● Given exercise: Which lines below fall between the one containing "# the barley field itself" and the one containing "quads[:, ::-1], gm, smooth=True)"? Repeat them exactly, counting both of those lines, and add nothing else.

BEGIN Data shown

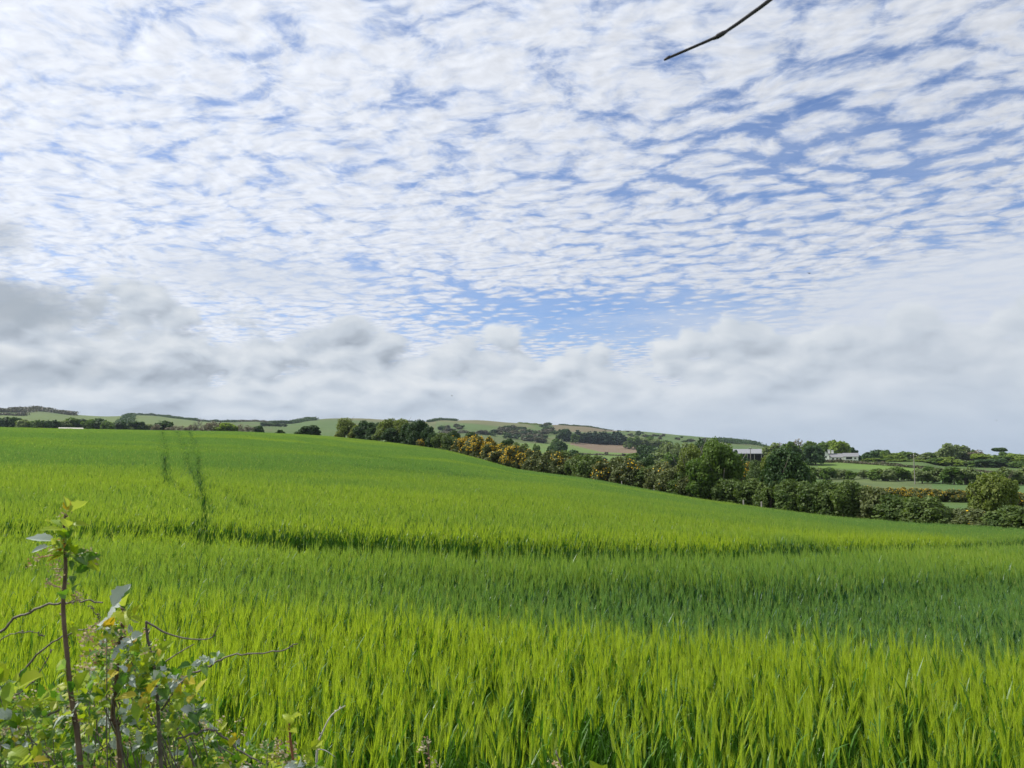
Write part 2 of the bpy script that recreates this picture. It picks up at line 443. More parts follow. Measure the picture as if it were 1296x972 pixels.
# ================================================================== ground sheet
def polymask(px, py, poly):
    poly = np.array(poly, float); ins = np.zeros(px.shape, bool); n = len(poly)
    for i in range(n):
        x1, y1 = poly[i]; x2, y2 = poly[(i + 1) % n]
        c_ = ((y1 > py) != (y2 > py)) & (px < (x2 - x1) * (py - y1) / (y2 - y1 + 1e-9) + x1); ins ^= c_
    return ins
gx, gy, gz = XG.ravel(), YG.ravel(), ZG.ravel()
gD = np.repeat(DG[None, :], NA, 0).ravel()
pxs, pys = project(gx, gy, gz)
front_m = gy > 1
cvr = np.zeros((len(gx), 4), np.float32)
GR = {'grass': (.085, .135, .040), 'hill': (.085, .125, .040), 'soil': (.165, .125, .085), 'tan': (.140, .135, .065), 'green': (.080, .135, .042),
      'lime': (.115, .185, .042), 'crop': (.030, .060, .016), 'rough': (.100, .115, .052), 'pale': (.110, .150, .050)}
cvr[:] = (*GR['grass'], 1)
def paint(key, mask, f=1.0):
    cvr[mask, :3] = cvr[mask, :3] * (1 - f) + np.array(GR[key]) * f
paint('hill', gD > 520)
hn = fbm(gx / 160, gy / 160, 4, 31)
paint('rough', (gD > 520) & (hn > .10), .6)
paint('green', (gD > 520) & (hn < -.18), .5)
hm2 = fbm(gx / 55, gy / 55, 4, 63); paint('tan', (gD > 520) & (hm2 > .12), .35)
far = front_m & (gD > 240)
def patch(key, poly, dmin=240, dmax=1e9, f=1.0):
    paint(key, front_m & (gD > dmin) & (gD < dmax) & polymask(pxs, pys, poly), f)
patch('pale', [(-40, 523), (20, 522), (90, 525), (165, 527), (160, 541), (-40, 541)])
patch('pale', [(163, 525), (210, 527), (262, 532), (262, 542), (160, 542)])
patch('hill', [(345, 536), (400, 531), (440, 531), (440, 553), (345, 550)])
patch('green', [(360, 536), (400, 532), (430, 534), (430, 552), (355, 550)], f=.5)
patch('tan', [(430, 528), (520, 532), (640, 531), (650, 535), (560, 536), (430, 531)], f=.7)
patch('green', [(552, 533), (640, 539), (640, 548), (610, 552), (548, 552)], f=.5)
patch('tan', [(560, 531), (605, 530), (660, 534), (680, 541), (640, 540), (600, 536)], f=.75)
patch('soil', [(696, 534), (735, 536), (778, 543), (783, 546), (745, 547), (705, 547)], f=.75)
patch('soil', [(722, 560), (760, 560), (800, 562), (808, 568), (806, 574), (760, 572), (720, 566)])
patch('lime', [(640, 560), (720, 562), (760, 572), (820, 575), (860, 578), (1000, 588), (900, 590), (640, 575)], f=.75)
patch('lime', [(815, 586), (880, 588), (900, 612), (820, 602)], dmin=110)
patch('green', [(800, 546), (900, 553), (890, 562), (830, 560)], f=.6)
patch('green', [(925, 561), (1000, 572), (1000, 578), (925, 572)], f=.8)
patch('lime', [(1035, 583), (1100, 584), (1165, 590), (1158, 599), (1090, 594), (1035, 592)])
patch('green', [(1010, 599), (1160, 604), (1300, 608), (1300, 626), (1180, 624), (1060, 614), (1000, 606)], dmin=120)
patch('rough', [(1010, 599), (1100, 601), (1180, 612), (1180, 624), (1060, 612)], dmin=120, f=.6)
patch('pale', [(1060, 603), (1110, 606), (1165, 619), (1180, 624), (1140, 620), (1090, 610)], dmin=120, f=.5)
patch('green', [(1170, 638), (1240, 641), (1240, 656), (1170, 654)], dmin=76, dmax=140)
patch('lime', [(1225, 597), (1300, 599), (1300, 608), (1228, 606)], dmin=200)
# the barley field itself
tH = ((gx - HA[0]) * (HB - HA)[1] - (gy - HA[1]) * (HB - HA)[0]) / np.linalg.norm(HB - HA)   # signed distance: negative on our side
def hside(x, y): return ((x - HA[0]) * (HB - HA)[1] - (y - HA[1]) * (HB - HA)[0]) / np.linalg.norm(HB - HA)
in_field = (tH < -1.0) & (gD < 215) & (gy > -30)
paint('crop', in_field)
idx = np.arange(NA * NR).reshape(NA, NR)
i1 = np.roll(idx, -1, 0)
quads = np.stack([idx[:, :-1], idx[:, 1:], i1[:, 1:], i1[:, :-1]], -1).reshape(-1, 4)
gm, t, o_ = new_mat('ground')
at_ = t.node('ShaderNodeAttribute', attribute_name='cover'); g_ = t.node('ShaderNodeNewGeometry')
pos = g_.outputs['Position']
n1 = t.noise(pos, .035, 6, .62); n2 = t.noise(pos, .9, 5, .65)
c = t.vm('SCALE', at_.outputs['Color'], sc=t.m('ADD', .55, t.m('ADD', t.m('MULTIPLY', n1, .55), t.m('MULTIPLY', n2, .35))))
dry = t.mix(.5, c, (.16, .135, .06))
c = t.mix(t.m('MULTIPLY', t.ss(t.noise(pos, .018, 7, .7), .5, .68), .55), c, dry)
p_ = t.node('ShaderNodeBsdfPrincipled'); t.put(p_.inputs['Base Color'], c); p_.inputs['Roughness'].default_value = .95; p_.inputs['Specular IOR Level'].default_value = .1
t.l.new(p_.outputs[0], o_.inputs[0])
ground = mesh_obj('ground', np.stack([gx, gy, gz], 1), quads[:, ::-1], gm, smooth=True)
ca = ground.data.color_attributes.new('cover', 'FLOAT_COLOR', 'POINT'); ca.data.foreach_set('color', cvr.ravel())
ground['kind'] = 'structure'

# ================================================================== the barley
def barley_mat(name, ear=False):
    m_, t, o = new_mat(name)
    tint = t.node('ShaderNodeAttribute', attribute_name='tint', attribute_type='INSTANCER').outputs['Fac']
    g = t.node('ShaderNodeNewGeometry'); rnd = g.outputs['Random Per Island']
    if ear: a, b, c_ = (.175, .315, .095), (.415, .515, .044), (.52, .56, .20)
    else:   a, b, c_ = (.032, .110, .042), (.085, .200, .022), (.36, .42, .18)
    f = t.m('ADD', tint, t.m('MULTIPLY', t.m('SUBTRACT', rnd, .5), .35), clamp=True)
    c = t.mix(f, a, b)
    c = t.mix(t.m('MULTIPLY', t.ss(rnd, .955, .97), .8), c, c_)
    p = t.node('ShaderNodeBsdfPrincipled'); t.put(p.inputs['Base Color'], c); p.inputs['Roughness'].default_value = .42; p.inputs['Specular IOR Level'].default_value = .45
    tr = t.node('ShaderNodeBsdfTranslucent'); t.put(tr.inputs['Color'], t.vm('MULTIPLY', c, (1.3, 1.35, .6)))
    mx = t.node('ShaderNodeMixShader'); mx.inputs[0].default_value = .5 if ear else .38
    t.l.new(p.outputs[0], mx.inputs[1]); t.l.new(tr.outputs[0], mx.inputs[2]); t.l.new(mx.outputs[0], o.inputs[0]); return m_
M_EAR = barley_mat('barley_ear', True); M_STEM = barley_mat('barley_stem')

def strip(mb, pts, wid, side, m_=0):
    """flat ribbon along pts, half-width wid[i], in direction side"""
    v = []; n = len(pts)
    for p, w_ in zip(pts, wid): v += [p - side * w_, p + side * w_]
    mb.add(v, [(2 * i, 2 * i + 1, 2 * i + 3, 2 * i + 2) for i in range(n - 1)], m_)
def stalk(mb, r_, base, h, fat=1.0, awns=14, leaves=3, ear=True, seg=4):
    th = r_.uniform(0, 2 * math.pi); ld = np.array([math.cos(th), math.sin(th), 0]); ln = r_.uniform(.0, .09) * h
    P_ = lambda s_: base + np.array([0, 0, h * s_]) + ld * ln * s_ ** 2
    a = r_.uniform(0, math.pi)
    for k in range(2 if fat < 2 else 1):
        sd_ = np.array([math.cos(a + k * 1.57), math.sin(a + k * 1.57), 0])
        strip(mb, [P_(s_) for s_ in np.linspace(0, .84, seg)], [.0022 * fat] * seg, sd_, 0)
    for k in range(leaves):
        s0 = r_.uniform(.15, .80); b0 = P_(s0); th = r_.uniform(0, 2 * math.pi); dd = np.array([math.cos(th), math.sin(th), 0]); L = r_.uniform(.12, .26)
        up = r_.uniform(.8, 1.15); pts = [b0 + dd * L * u * (.16 + .26 * u) + np.array([0, 0, L * up * (u - .25 * u * u * r_.uniform(.3, 1.6))]) for u in np.linspace(0, 1, 4)]
        sd_ = np.array([-dd[1], dd[0], 0]); strip(mb, pts, [.0025 * fat, .0050 * fat, .0040 * fat, .0004], sd_, 0)
    if not ear: return
    nd = r_.uniform(.0, .45); th = th + r_.uniform(-1, 1); nv = np.array([math.cos(th) * nd, math.sin(th) * nd, 1.]); nv /= np.linalg.norm(nv)
    b0 = P_(.84); L = .085 * h / .8
    for k in range(2):
        sd_ = np.array([math.cos(a + k * 1.57), math.sin(a + k * 1.57), 0])
        strip(mb, [b0 + nv * L * u for u in (0, .35, .8, 1)], [.002 * fat, .0060 * fat, .0050 * fat, .001 * fat], sd_, 1)
    u1 = np.cross(nv, [1, 0, 0]); u1 /= np.linalg.norm(u1); u2 = np.cross(nv, u1)
    for k in range(awns):
        q = r_.uniform(0, 2 * math.pi); sp = r_.uniform(.02, .17); dv = nv + (u1 * math.cos(q) + u2 * math.sin(q)) * sp; dv /= np.linalg.norm(dv)
        s0 = b0 + nv * L * r_.uniform(.1, .95); La = r_.uniform(.10, .155); sd_ = np.cross(dv, [math.cos(q), math.sin(q), .3]); sd_ /= np.linalg.norm(sd_)
        wa = .0011 * fat
        mb.add([s0 - sd_ * wa, s0 + sd_ * wa, s0 + dv * La + np.array([0, 0, -.01])], [(0, 1, 2)], 1)
def tuft(name, seed, rad, n, fat, awns, leaves, ear=1.0, seg=4, hv=.07):
    r_ = np.random.default_rng(seed); mb = MB()
    for k in range(n):
        q = r_.uniform(0, 2 * math.pi); rr = rad * math.sqrt(r_.uniform())
        stalk(mb, r_, np.array([rr * math.cos(q), rr * math.sin(q), 0]), r_.normal(.80, hv), fat, awns, leaves, r_.uniform() < ear, seg)
    me = bpy.data.meshes.new(name); me.from_pydata(mb.v, [], mb.f); me.materials.append(M_STEM); me.materials.append(M_EAR)
    me.polygons.foreach_set('material_index', np.array(mb.m, np.int32))
    return bpy.data.objects.new(name, me)
def proto_col(name, objs):
    c_ = bpy.data.collections.new(name)
    for o in objs: c_.objects.link(o)
    return c_
def euler_of(tx, ty, a):
    """spin a about z, then tilt towards (tx, ty); returns XYZ euler angles"""
    ca, sa = np.cos(a), np.sin(a); cx, sx, cy, sy = np.cos(tx), np.sin(tx), np.cos(ty), np.sin(ty)
    # M = Ry(ty) Rx(tx) Rz(a)
    m00 = cy * ca + sy * sx * sa; m10 = cx * sa; m20 = -sy * ca + cy * sx * sa
    m21 = sy * sa + cy * sx * ca; m22 = cy * cx
    return np.stack([np.arctan2(m21, m22), -np.arcsin(np.clip(m20, -1, 1)), np.arctan2(m10, m00)], -1)
def scatter(name, P_, rot, scl, tint, coll, kind='stuff'):
    n = len(P_); me = bpy.data.meshes.new(name); me.vertices.add(n); me.vertices.foreach_set('co', np.asarray(P_, np.float32).ravel())
    for nm, ty, arr, key in (('rot', 'FLOAT_VECTOR', rot, 'vector'), ('scl', 'FLOAT_VECTOR', scl, 'vector'), ('tint', 'FLOAT', tint, 'value')):
        at2 = me.attributes.new(nm, ty, 'POINT'); at2.data.foreach_set(key, np.asarray(arr, np.float32).ravel())
    o = bpy.data.objects.new(name, me); COL.objects.link(o); o['kind'] = kind
    ng = bpy.data.node_groups.new(name + '_nodes', 'GeometryNodeTree')
    ng.interface.new_socket('Geometry', in_out='INPUT', socket_type='NodeSocketGeometry'); ng.interface.new_socket('Geometry', in_out='OUTPUT', socket_type='NodeSocketGeometry')
    N = ng.nodes; L = ng.links; gi = N.new('NodeGroupInput'); go = N.new('NodeGroupOutput')
    m2p = N.new('GeometryNodeMeshToPoints'); iop = N.new('GeometryNodeInstanceOnPoints'); ci = N.new('GeometryNodeCollectionInfo')
    ci.inputs['Collection'].default_value = coll; ci.inputs['Separate Children'].default_value = True; ci.inputs['Reset Children'].default_value = True
    def attr(nm, ty):
        q = N.new('GeometryNodeInputNamedAttribute'); q.data_type = ty; q.inputs['Name'].default_value = nm
        return next(s_ for s_ in q.outputs if s_.name == 'Attribute' and s_.enabled)
    rv = N.new('FunctionNodeRandomValue'); rv.data_type = 'INT'; rv.inputs[4].default_value = 0; rv.inputs[5].default_value = len(coll.objects) - 1
    e2r = N.new('FunctionNodeEulerToRotation')
    L.new(gi.outputs[0], m2p.inputs[0]); L.new(m2p.outputs[0], iop.inputs['Points']); L.new(ci.outputs[0], iop.inputs['Instance'])
    iop.inputs['Pick Instance'].default_value = True; L.new(rv.outputs[2], iop.inputs['Instance Index'])
    L.new(attr('rot', 'FLOAT_VECTOR'), e2r.inputs[0]); L.new(e2r.outputs[0], iop.inputs['Rotation']); L.new(attr('scl', 'FLOAT_VECTOR'), iop.inputs['Scale'])
    L.new(iop.outputs[0], go.inputs[0])
    md = o.modifiers.new('scatter', 'NODES'); md.node_group = ng
    return o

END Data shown

● Written solution:
# the barley field itself
tH = ((gx - HA[0]) * (HB - HA)[1] - (gy - HA[1]) * (HB - HA)[0]) / np.linalg.norm(HB - HA)   # signed distance: negative on our side
def hside(x, y): return ((x - HA[0]) * (HB - HA)[1] - (y - HA[1]) * (HB - HA)[0]) / np.linalg.norm(HB - HA)
in_field = (tH < -1.0) & (gD < 215) & (gy > -30)
paint('crop', in_field)
idx = np.arange(NA * NR).reshape(NA, NR)
i1 = np.roll(idx, -1, 0)
quads = np.stack([idx[:, :-1], idx[:, 1:], i1[:, 1:], i1[:, :-1]], -1).reshape(-1, 4)
gm, t, o_ = new_mat('ground')
at_ = t.node('ShaderNodeAttribute', attribute_name='cover'); g_ = t.node('ShaderNodeNewGeometry')
pos = g_.outputs['Position']
n1 = t.noise(pos, .035, 6, .62); n2 = t.noise(pos, .9, 5, .65)
c = t.vm('SCALE', at_.outputs['Color'], sc=t.m('ADD', .55, t.m('ADD', t.m('MULTIPLY', n1, .55), t.m('MULTIPLY', n2, .35))))
dry = t.mix(.5, c, (.16, .135, .06))
c = t.mix(t.m('MULTIPLY', t.ss(t.noise(pos, .018, 7, .7), .5, .68), .55), c, dry)
p_ = t.node('ShaderNodeBsdfPrincipled'); t.put(p_.inputs['Base Color'], c); p_.inputs['Roughness'].default_value = .95; p_.inputs['Specular IOR Level'].default_value = .1
t.l.new(p_.outputs[0], o_.inputs[0])
ground = mesh_obj('ground', np.stack([gx, gy, gz], 1), quads[:, ::-1], gm, smooth=True)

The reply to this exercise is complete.